Der einstündige Meinungsaustausch der gesamten Delegation mit dem Vorsitzenden des Präsidiums der Obersten Volksversammlung und nominellen Staatsoberhaupt, Kim Yong Nam, konnte als wichtiges Zeichen gewertet werden. Mit einer Delegation der Deutsch-Koreanischen Parlamentariergruppe des Deutschen Bundestages, darunter Vertretern aller Bundestagsfraktionen, wird Koschyk im Oktober dieses Jahres Nord- und Südkorea erneut besuchen, um gemeinsam die politischen Gespräche fortzuführen.

Unmittelbar nach seinem Besuch in Nordkorea reiste Koschyk nach Südkorea weiter und traf den Parlamentspräsidenten Chung Ui-hwa, dem Wiedervereinigungsminister Hong Yong-pyo und dem Außenminister Yun Byung-se. Koschyk informierte über seinen Besuch in Nordkorea. Man war sich darin einig, dass es um die innerkoreanischen Beziehungen derzeit schlecht bestellt ist. Umso mehr sei es von Bedeutung, dass auch Deutschland und die EU zur Entspannung auf der koreanischen Halbinsel beitragen.

Koschyk fordert Dialog und Vertrauensbildung

„Gegenüber Nordkorea sollten Deutschland und die EU weiterhin alle möglichen Gesprächskanäle nutzen, um einen innerkoreanischen Dialog voranzubringen und vertrauensbildende Maßnahmen zu unterstützen“, schrieb Koschyk in einem Thesenpapier, das er zu einem Workshop der Hanns-Seidel-Stiftung in Seoul zum Thema 25 Jahre nach der deutschen Wiedervereinigung vorstellte. Die EU und Deutschland verfolgen in Nordostasien keine geopolitischen Interessen, heißt es darin. Daher könnten sie glaubwürdig als „ehrlicher Ratgeber“ auftreten.

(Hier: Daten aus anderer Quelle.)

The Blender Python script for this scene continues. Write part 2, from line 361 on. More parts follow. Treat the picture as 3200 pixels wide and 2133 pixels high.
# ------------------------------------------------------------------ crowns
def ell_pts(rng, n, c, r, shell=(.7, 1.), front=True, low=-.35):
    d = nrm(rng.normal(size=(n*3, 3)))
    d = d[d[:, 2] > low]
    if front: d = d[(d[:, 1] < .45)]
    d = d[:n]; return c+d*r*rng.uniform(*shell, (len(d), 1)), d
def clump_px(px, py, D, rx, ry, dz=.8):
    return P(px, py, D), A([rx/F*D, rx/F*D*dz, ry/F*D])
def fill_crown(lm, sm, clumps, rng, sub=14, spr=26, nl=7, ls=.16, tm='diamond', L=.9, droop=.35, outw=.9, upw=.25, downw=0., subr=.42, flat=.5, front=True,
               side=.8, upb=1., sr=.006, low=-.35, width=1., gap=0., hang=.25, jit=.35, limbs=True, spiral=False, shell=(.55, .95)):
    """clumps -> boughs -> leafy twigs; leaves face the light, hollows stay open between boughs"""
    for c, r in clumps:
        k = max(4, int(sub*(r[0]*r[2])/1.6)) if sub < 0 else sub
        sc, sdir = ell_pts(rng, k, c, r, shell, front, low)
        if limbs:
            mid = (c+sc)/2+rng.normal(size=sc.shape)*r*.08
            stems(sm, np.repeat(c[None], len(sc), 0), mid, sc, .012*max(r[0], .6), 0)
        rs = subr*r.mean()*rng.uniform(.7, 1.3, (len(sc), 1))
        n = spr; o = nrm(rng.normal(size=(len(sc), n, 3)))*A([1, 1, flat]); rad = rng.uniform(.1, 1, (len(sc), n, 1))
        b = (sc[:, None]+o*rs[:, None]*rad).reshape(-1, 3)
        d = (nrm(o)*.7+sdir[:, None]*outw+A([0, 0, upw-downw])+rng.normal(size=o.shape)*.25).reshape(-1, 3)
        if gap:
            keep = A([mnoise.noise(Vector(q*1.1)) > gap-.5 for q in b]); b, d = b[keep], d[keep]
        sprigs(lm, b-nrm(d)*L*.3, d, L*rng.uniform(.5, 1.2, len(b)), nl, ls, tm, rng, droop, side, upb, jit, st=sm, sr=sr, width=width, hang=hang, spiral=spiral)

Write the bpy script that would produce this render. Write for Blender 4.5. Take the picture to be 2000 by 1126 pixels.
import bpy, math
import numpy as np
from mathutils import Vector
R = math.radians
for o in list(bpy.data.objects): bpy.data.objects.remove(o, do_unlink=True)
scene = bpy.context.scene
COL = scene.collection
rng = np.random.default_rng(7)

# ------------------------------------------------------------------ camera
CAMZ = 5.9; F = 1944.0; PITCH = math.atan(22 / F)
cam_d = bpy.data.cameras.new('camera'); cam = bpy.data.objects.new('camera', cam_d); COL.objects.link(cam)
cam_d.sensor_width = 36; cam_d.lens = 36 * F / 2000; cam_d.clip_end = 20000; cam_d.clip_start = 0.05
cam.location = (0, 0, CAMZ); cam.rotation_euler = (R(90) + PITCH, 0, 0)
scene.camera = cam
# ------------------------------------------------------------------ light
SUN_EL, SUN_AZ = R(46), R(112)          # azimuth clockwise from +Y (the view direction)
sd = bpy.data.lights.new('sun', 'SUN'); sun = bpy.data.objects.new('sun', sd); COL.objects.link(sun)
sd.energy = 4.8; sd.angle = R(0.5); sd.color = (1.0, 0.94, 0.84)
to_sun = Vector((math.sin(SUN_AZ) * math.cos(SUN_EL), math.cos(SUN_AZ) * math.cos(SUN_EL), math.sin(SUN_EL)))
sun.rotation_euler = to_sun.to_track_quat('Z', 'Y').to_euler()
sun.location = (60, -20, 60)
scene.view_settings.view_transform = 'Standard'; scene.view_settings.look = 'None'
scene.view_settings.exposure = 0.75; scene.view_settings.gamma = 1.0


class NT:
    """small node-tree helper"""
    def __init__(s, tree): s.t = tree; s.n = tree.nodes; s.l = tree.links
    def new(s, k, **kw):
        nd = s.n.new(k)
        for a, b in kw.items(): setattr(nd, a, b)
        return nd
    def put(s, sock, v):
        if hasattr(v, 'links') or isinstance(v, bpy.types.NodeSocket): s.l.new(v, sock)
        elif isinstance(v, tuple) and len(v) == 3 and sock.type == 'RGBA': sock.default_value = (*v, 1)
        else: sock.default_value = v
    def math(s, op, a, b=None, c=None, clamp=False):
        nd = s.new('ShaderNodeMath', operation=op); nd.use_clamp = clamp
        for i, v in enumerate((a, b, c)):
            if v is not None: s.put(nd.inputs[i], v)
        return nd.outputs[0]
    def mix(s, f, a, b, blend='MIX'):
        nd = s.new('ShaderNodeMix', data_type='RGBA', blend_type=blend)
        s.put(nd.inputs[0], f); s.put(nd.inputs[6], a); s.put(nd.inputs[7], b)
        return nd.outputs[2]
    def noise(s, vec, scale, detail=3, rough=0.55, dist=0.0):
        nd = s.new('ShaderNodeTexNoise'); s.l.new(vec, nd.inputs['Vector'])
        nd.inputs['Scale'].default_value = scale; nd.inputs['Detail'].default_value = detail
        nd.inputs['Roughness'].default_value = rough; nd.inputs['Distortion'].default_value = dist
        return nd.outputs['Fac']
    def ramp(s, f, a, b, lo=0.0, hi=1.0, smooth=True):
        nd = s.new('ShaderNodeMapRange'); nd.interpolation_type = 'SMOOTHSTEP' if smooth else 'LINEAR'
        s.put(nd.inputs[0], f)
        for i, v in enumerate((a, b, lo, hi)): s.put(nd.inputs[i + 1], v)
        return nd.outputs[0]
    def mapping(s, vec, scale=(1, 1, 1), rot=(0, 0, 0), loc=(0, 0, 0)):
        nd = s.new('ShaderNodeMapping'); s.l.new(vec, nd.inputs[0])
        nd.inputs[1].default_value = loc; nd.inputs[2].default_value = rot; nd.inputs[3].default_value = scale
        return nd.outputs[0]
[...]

Seit 2002 besucht Koschyk regelmäßig die abgeschottete Diktatur Nordkorea. Koschyk ist auch deutscher Ko-Vorsitzender des Deutsch-Koreanischen Forums, das alljährlich Vertreter aus Politik, Wirtschaft, Wissenschaft, Kultur und Gesellschaft aus Deutschland und Südkorea zusammenführt. Seit 2014 ist Koschyk auch deutscher Ko-Vorsitzender des „Deutsch-Koreanischen Beratergremiums zu außenpolitischen Fragen der Wiedervereinigung”, das Bundesaußenminister Frank-Walter Steinmeier gemeinsam mit seinem südkoreanischen Amtskollegen Yun Byung-Se eingerichtet hat.